2010. Save the Northfield Depot is organized to rescue and restore the historic building.
Rail freight through Northfield continues to grow. Sunday through Thursday, the Canadian Pacific (CP) runs one mixed-freight in each direction overnight. The Union Pacific (UP) operates three mixed-freight trains in each direction daily. In addition, UP operates some four coal trains in each direction weekly and three trains per week carrying grain, fertilizer, and ethanol. Progressive Rail (PR), the local carrier, routes one train Monday through Friday to Lakeville and some five trains per week to Cannon Falls and Faribault. PR also uses the Northfield yard to make up trains for Lakeville, Cannon Falls, and Faribault. PR makes pickups for both CP and UP and receives cars from both carriers in Northfield. PR stores some cars in Northfield for customers in Lakeville and Cannon Falls. On average, some ten trains pass through Northfield on most weekdays. Malt-O-Meal Company (now Post) remains the sole active rail shipper in Northfield.
2016. Save the Northfield Depot successfully moved the Milwaukee Road depot across the street to its new home on the Q-block.

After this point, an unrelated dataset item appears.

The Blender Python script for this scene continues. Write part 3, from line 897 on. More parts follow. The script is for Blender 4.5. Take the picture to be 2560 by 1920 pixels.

2017. In October, the depot was temporarily transported back in time and to another state (Alabama) when a film crew for the movie “Tuscaloosa” dressed and filmed the exterior of the depot as the sheriff’s office. The company donated $1,000 for the use of the depot.
2018. In May, St. Olaf College and Carleton College joined forces with award-winning site artist and director Stephan Koplowitz to produce The Northfield Experience―a site-specific, immersive performance event that uses the town of Northfield as its canvas and inspiration. The 1888 Northfield depot was one of seven sites where performances were held.
2019. On July 17, Union Pacific’s recently restored “Big Boy” 4014 steam locomotive stopped at the depot as part of the celebration of the 150th anniversary of the completion of the transcontinental railway. The locomotive was built in 1944 and is the largest of its kind in the world. Hundreds of people turned out to greet Big Boy.